49ers blast Santa Clara for its ‘fuzzy’ math
Bitter war of words, er, numbers: Will team be paying $10.5M more or $180M more over course of lease?
After it became public that the San Francisco 49ers’ rent for Levi’s Stadium will go up slightly as part of an arbitration agreement, the team and several of Santa Clara’s City Council members began a bitter war of words.
The agreement — as reported by the Mercury News on Friday — ends a years-long legal battle and directs the 49ers to pay $262,000 more each year on a 40-year lease to the city’s stadium authority, which is essentially overseen by the mayor and council members. Right now, the team is paying $24.5 million a year. The new payment will be $24.762 million. That works out to about $10.5 million more total over the course of the lease.

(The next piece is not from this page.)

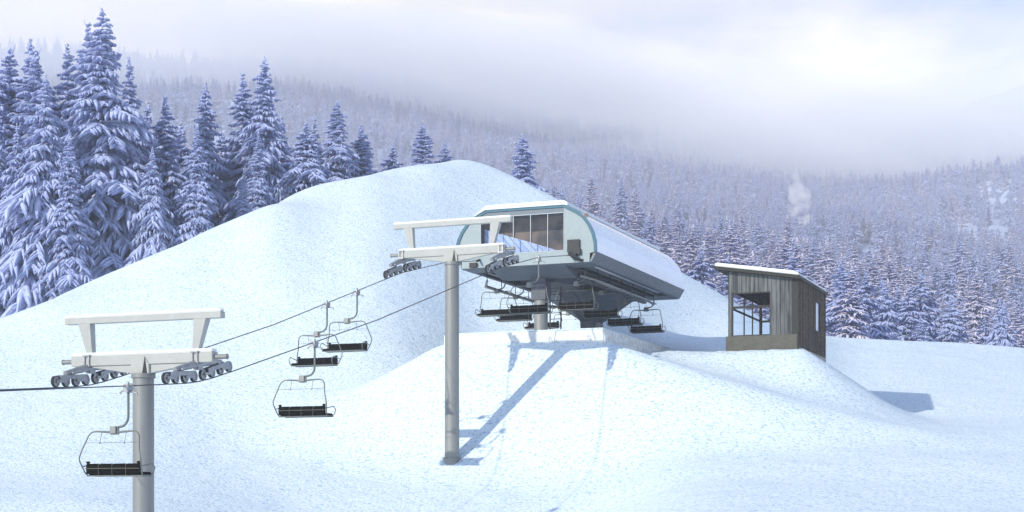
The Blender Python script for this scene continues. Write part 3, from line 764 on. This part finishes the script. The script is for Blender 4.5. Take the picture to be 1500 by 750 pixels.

But in a series of press releases over the weekend culminating in a series of media interviews Monday afternoon, Mayor Lisa Gillmor and her allies on the council tried to paint the agreement as a $180 million victory against the 49ers.
And, here is where the battle of words begins.
At an earlier stage in the dispute, the 49ers had suggested that because the final tab to build the stadium had come in millions of dollars under budget and initial revenues were higher than expected, the team should get a rent reduction to $20.25 million.
The mayor argued that the additional $170 million that could have been lost had a reduction in rent taken place should be added
to the $10 million the stadium authority actually stands to gain for a total of $180 million.
Except the $20.25 million rent was never a real figure. It was a suggestion.
“This all could have been lost,” Gillmor told the Mercury News Monday afternoon in her office flanked by council allies Debi Davis, Kathy Watanabe and Teresa O’Neill, “which I think is getting lost in the media.”
Gillmor, with the help of political “fixer” Sam Singer, who is earning $250 an hour and mileage fees, had summoned local reporters to City Hall where she held individual interviews.
During the Mercury News’ interview with Gillmor, the mayor said she was issuing a “challenge” to the 49ers to waive the lease agreement’s confidentiality to achieve “full transparency on the significance of this victory.”
The team isn’t having it. In a statement, the team’s
vice president of affairs Rahul Chandhok, blasted the request, saying, “The stadium lease is a matter of public record. Attempting
to give it new life in the media is a distraction tactic to avoid questions about her use of public funds for spin doctor Sam Singer.”
And he blamed Gillmor for using “fuzzy math” in her favor, pointing out that in addition to touting the questionable $180 million
figure, one of the early press releases from the city had erroneously said the rent would increase by $238,000 rather than $262,000.
A spokeswoman for the city could not immediately say how many billable hours Singer’s team had worked so far. Singer said he did not immediately have an exact number of hours available, but said the stadium authority was still well under the $100,000 maximum allowed by the contract.
On Monday, Councilwoman Patricia Mahan, who regularly spars with Gillmor and her allies, also called out Gillmor’s math.
“That’s just sort of a phantom number,” Mahan said. “I guess the $180 million is what could have been possible if there had been a rent reduction, but after two years of litigation, what was decided by the arbitrator is simply a one percent increase for 40 years.”
Asked to respond to Mahan’s criticism, Gillmor said, “I didn’t know about that.”
Still, Gillmor, who is up for reelection as mayor this November, hailed the arbitration agreement as a victory for the city.
“We’re very pleased,” she said, “with the outcome.”